Begin at the first line of the data and copy each line through the one containing "sc.camera = co", that line included, with no pictures.

Material for this exercise:
##############################

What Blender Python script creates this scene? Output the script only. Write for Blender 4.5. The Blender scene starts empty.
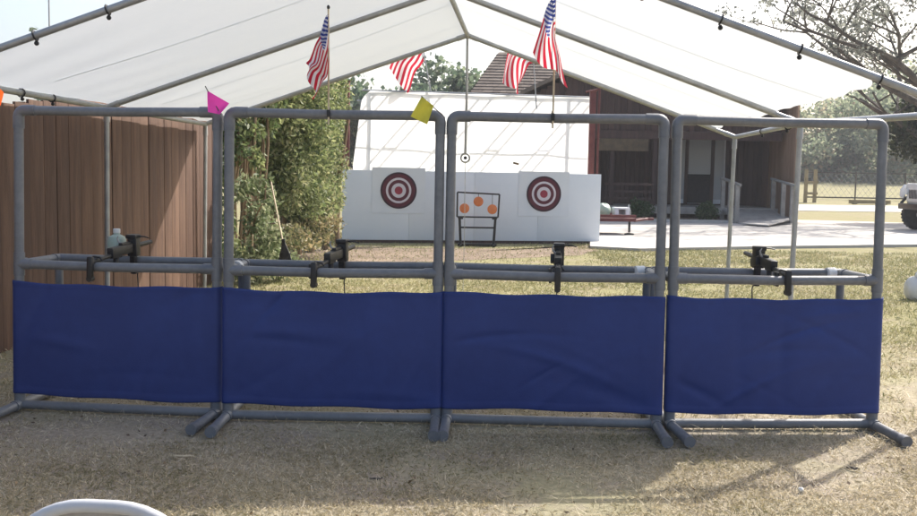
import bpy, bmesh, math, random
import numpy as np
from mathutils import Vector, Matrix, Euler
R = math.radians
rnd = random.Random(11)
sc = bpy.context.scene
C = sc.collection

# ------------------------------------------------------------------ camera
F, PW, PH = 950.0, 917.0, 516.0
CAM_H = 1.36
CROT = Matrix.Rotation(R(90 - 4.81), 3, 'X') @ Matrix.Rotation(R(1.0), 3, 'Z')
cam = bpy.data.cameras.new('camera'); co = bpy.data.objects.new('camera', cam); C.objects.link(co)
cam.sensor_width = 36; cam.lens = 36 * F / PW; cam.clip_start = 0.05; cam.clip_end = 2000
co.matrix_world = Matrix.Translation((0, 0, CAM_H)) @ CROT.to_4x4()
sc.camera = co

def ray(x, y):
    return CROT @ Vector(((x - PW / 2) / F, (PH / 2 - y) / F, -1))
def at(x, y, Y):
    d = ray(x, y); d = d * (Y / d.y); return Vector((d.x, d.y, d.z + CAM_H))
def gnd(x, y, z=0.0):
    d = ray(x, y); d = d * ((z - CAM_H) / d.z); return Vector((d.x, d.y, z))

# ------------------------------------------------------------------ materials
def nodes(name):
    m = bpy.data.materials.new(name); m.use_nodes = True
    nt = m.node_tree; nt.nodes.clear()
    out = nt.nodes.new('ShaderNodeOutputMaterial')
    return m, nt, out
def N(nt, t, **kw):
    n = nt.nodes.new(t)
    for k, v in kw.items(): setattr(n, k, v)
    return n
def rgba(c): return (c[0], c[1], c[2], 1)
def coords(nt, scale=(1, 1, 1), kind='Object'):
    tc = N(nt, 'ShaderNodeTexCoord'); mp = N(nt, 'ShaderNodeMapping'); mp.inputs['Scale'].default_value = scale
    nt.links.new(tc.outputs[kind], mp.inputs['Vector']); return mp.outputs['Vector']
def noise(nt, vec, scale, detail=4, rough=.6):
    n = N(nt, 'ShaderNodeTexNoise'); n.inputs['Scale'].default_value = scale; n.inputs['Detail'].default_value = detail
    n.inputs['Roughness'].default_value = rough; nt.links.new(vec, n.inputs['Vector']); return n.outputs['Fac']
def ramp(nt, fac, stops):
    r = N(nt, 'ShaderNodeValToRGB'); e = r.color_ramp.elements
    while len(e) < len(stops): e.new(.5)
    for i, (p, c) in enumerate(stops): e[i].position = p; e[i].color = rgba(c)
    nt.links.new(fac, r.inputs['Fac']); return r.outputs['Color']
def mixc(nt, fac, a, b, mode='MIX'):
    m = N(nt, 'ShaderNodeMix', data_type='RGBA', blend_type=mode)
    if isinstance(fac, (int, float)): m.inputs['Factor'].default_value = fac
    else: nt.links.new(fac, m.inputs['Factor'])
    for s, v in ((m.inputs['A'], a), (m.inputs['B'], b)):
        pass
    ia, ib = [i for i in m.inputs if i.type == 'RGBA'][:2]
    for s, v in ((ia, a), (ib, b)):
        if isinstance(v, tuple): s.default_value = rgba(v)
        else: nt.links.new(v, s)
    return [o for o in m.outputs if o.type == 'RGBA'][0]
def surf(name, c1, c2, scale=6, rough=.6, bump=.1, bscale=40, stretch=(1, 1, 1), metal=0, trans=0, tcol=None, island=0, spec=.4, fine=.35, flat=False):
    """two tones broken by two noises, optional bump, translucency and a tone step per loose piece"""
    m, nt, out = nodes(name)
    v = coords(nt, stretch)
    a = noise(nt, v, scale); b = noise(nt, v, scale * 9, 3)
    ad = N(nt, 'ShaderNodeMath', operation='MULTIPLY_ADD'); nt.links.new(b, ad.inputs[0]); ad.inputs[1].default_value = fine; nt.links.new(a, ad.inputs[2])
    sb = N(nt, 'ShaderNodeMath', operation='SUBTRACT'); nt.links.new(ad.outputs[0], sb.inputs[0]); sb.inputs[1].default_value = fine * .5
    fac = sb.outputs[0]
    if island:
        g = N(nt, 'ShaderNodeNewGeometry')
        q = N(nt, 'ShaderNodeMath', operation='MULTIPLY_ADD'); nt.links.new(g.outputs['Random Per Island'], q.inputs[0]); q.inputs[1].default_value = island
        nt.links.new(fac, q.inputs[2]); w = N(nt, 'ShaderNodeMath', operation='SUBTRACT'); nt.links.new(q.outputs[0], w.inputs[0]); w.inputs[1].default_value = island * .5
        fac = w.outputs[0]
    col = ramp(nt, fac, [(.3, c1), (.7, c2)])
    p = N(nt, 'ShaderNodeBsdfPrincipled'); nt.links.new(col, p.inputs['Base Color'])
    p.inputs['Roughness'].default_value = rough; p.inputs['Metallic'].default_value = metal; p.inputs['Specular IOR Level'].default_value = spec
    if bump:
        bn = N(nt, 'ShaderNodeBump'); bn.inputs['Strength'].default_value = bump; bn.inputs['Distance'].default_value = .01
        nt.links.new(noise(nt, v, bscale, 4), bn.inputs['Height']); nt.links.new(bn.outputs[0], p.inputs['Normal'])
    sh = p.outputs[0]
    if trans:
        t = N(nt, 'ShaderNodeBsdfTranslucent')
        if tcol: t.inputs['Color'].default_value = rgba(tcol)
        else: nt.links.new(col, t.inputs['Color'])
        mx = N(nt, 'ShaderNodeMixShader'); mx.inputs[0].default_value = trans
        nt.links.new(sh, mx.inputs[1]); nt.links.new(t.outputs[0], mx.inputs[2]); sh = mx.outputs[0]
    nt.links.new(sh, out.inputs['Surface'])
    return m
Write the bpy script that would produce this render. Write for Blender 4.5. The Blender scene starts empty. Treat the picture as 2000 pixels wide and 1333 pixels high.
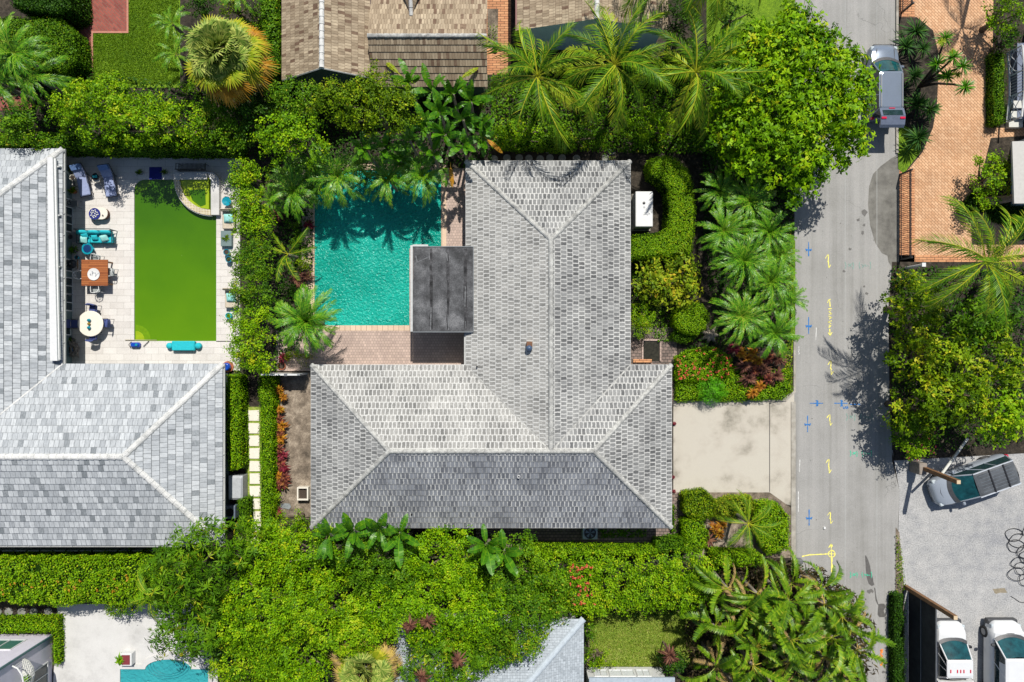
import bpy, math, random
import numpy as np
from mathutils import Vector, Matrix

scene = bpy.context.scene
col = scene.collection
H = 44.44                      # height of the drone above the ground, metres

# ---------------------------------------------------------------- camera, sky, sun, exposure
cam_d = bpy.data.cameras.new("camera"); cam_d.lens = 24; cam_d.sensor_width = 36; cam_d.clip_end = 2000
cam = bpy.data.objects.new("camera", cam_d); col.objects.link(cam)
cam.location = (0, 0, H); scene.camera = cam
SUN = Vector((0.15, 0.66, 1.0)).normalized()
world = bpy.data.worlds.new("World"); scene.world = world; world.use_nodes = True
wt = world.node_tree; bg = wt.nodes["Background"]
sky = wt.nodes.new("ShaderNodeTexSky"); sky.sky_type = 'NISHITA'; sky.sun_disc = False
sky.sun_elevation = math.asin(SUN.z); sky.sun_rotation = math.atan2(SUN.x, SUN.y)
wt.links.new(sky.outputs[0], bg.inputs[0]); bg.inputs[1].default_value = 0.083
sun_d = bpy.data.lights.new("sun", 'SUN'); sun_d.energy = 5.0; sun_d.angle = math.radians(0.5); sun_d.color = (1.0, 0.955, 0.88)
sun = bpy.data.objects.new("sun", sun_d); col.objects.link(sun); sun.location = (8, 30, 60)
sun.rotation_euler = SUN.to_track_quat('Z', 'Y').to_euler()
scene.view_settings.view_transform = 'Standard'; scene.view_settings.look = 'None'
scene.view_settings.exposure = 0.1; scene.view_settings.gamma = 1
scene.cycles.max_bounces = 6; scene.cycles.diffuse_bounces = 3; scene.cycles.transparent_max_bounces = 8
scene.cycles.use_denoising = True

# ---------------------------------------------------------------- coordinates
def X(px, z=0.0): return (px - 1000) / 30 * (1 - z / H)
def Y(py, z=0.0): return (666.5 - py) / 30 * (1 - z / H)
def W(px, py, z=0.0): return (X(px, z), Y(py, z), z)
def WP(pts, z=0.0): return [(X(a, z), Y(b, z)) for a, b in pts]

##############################

Result below:
What Blender Python script creates this scene? Output the script only. Write for Blender 4.5. The Blender scene starts empty.
import bpy, bmesh, math, random
import numpy as np
from mathutils import Vector, Matrix, Euler
R = math.radians
rnd = random.Random(11)
sc = bpy.context.scene
C = sc.collection

# ------------------------------------------------------------------ camera
F, PW, PH = 950.0, 917.0, 516.0
CAM_H = 1.36
CROT = Matrix.Rotation(R(90 - 4.81), 3, 'X') @ Matrix.Rotation(R(1.0), 3, 'Z')
cam = bpy.data.cameras.new('camera'); co = bpy.data.objects.new('camera', cam); C.objects.link(co)
cam.sensor_width = 36; cam.lens = 36 * F / PW; cam.clip_start = 0.05; cam.clip_end = 2000
co.matrix_world = Matrix.Translation((0, 0, CAM_H)) @ CROT.to_4x4()
sc.camera = co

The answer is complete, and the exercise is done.